What is expected ->
Exactly as written, retype the listing below, omitting the pictures.
+++
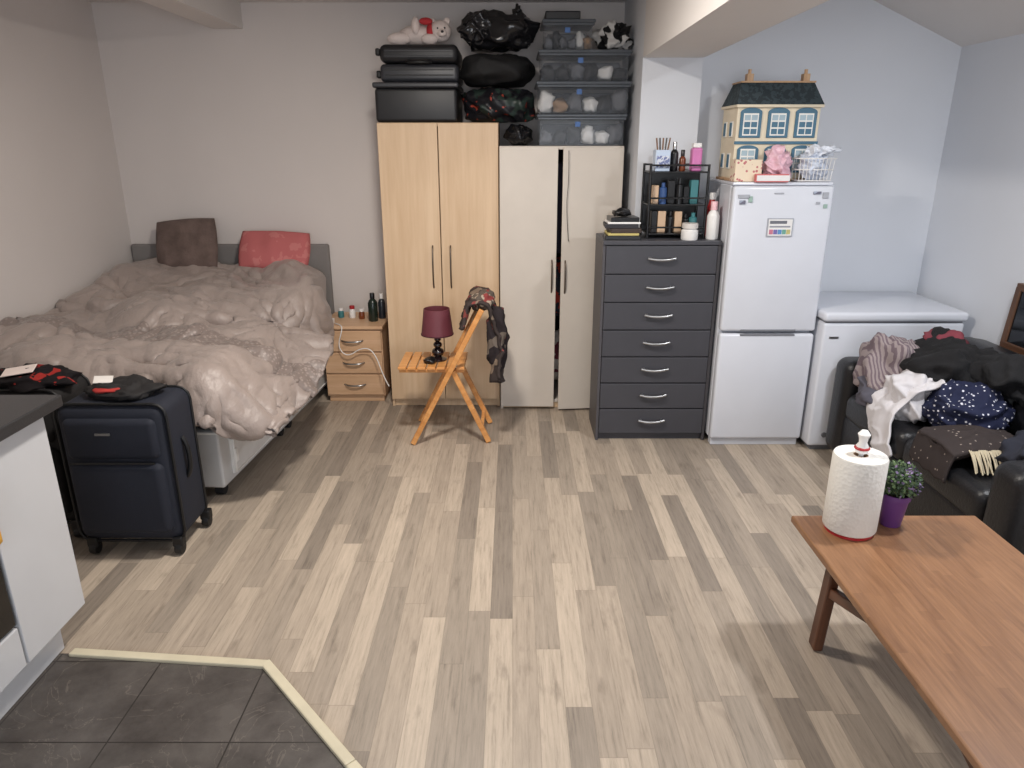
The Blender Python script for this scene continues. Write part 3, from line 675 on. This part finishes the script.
# ---------------------------------------------------------------- folding chair
PN=MW('pine_orange',(194,128,66),(220,160,96),'X',1.2,0.4,0.3)
grp('folding_chair',(-0.38,4.0,0))
for k,y in (('near',3.80),('far',4.16)):
    bar('long_leg_'+k,(-0.575,y,0.006),(-0.165,y,0.80),0.030,0.030,PN,0.004,up=(0,1,0))
for k,y in (('near',3.83),('far',4.13)):
    bar('short_leg_'+k,(-0.135,y,0.006),(-0.335,y,0.44),0.030,0.028,PN,0.004,up=(0,1,0))
for k,y in (('near',3.855),('far',4.105)): bar('seat_rail_'+k,(-0.64,y,0.435),(-0.27,y,0.435),0.03,0.02,PN,0.003)
for i in range(7): box('seat_slat_%d'%i,-0.645+i*0.055,-0.598+i*0.055,3.82,4.14,0.447,0.463,PN,0.004)
for i,f in enumerate((0.97,0.86,0.76)):
    x=-0.575+0.41*f; z=0.8*f; bar('back_slat_%d'%i,(x,3.80,z),(x,4.16,z),0.012,0.05,PN,0.003,up=(0.4,0,0.8))
bar('stretcher_front',(-0.53,3.80,0.09),(-0.53,4.16,0.09),0.02,0.02,PN); bar('stretcher_rear',(-0.175,3.83,0.09),(-0.175,4.13,0.09),0.02,0.02,PN)
CL=MP('scarf_dark_print',(62,54,52),(128,66,62),15,'noise',0.58,c3=(128,112,98))
CUR[0]=grp('patterned_scarf',(-0.15,3.98,0.7))
def jf(u,v):
    y=3.775+0.41*u; w=0.018*math.sin(u*15+v*3)+0.010*math.sin(u*33)
    if v<0.30:
        k=v/0.30; x=-0.275+0.05*k; z=0.70+0.135*k; return Vector((x-0.015+w*0.5*(1-k),y,z-0.02*math.sin(u*9)*(1-k)))
    if v<0.42:
        k=(v-0.30)/0.12; return Vector((-0.235+0.115*k,y,0.835+0.022*math.sin(k*math.pi)))
    k=(v-0.42)/0.58; return Vector((-0.12+0.05*k+w*k*1.4+0.02*math.sin(k*3),y+0.02*math.sin(k*4),0.835-k*(0.42+0.05*math.sin(u*7))))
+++
Correct answer ->
The Blender Python script for this scene continues. Write part 3, from line 675 on. This part finishes the script.
# ---------------------------------------------------------------- folding chair
PN=MW('pine_orange',(194,128,66),(220,160,96),'X',1.2,0.4,0.3)
grp('folding_chair',(-0.38,4.0,0))
for k,y in (('near',3.80),('far',4.16)):
    bar('long_leg_'+k,(-0.575,y,0.006),(-0.165,y,0.80),0.030,0.030,PN,0.004,up=(0,1,0))
for k,y in (('near',3.83),('far',4.13)):
    bar('short_leg_'+k,(-0.135,y,0.006),(-0.335,y,0.44),0.030,0.028,PN,0.004,up=(0,1,0))
for k,y in (('near',3.855),('far',4.105)): bar('seat_rail_'+k,(-0.64,y,0.435),(-0.27,y,0.435),0.03,0.02,PN,0.003)
for i in range(7): box('seat_slat_%d'%i,-0.645+i*0.055,-0.598+i*0.055,3.82,4.14,0.447,0.463,PN,0.004)
for i,f in enumerate((0.97,0.86,0.76)):
    x=-0.575+0.41*f; z=0.8*f; bar('back_slat_%d'%i,(x,3.80,z),(x,4.16,z),0.012,0.05,PN,0.003,up=(0.4,0,0.8))
bar('stretcher_front',(-0.53,3.80,0.09),(-0.53,4.16,0.09),0.02,0.02,PN); bar('stretcher_rear',(-0.175,3.83,0.09),(-0.175,4.13,0.09),0.02,0.02,PN)
CL=MP('scarf_dark_print',(62,54,52),(128,66,62),15,'noise',0.58,c3=(128,112,98))
CUR[0]=grp('patterned_scarf',(-0.15,3.98,0.7))
def jf(u,v):
    y=3.775+0.41*u; w=0.018*math.sin(u*15+v*3)+0.010*math.sin(u*33)
    if v<0.30:
        k=v/0.30; x=-0.275+0.05*k; z=0.70+0.135*k; return Vector((x-0.015+w*0.5*(1-k),y,z-0.02*math.sin(u*9)*(1-k)))
    if v<0.42:
        k=(v-0.30)/0.12; return Vector((-0.235+0.115*k,y,0.835+0.022*math.sin(k*math.pi)))
    k=(v-0.42)/0.58; return Vector((-0.12+0.05*k+w*k*1.4+0.02*math.sin(k*3),y+0.02*math.sin(k*4),0.835-k*(0.42+0.05*math.sin(u*7))))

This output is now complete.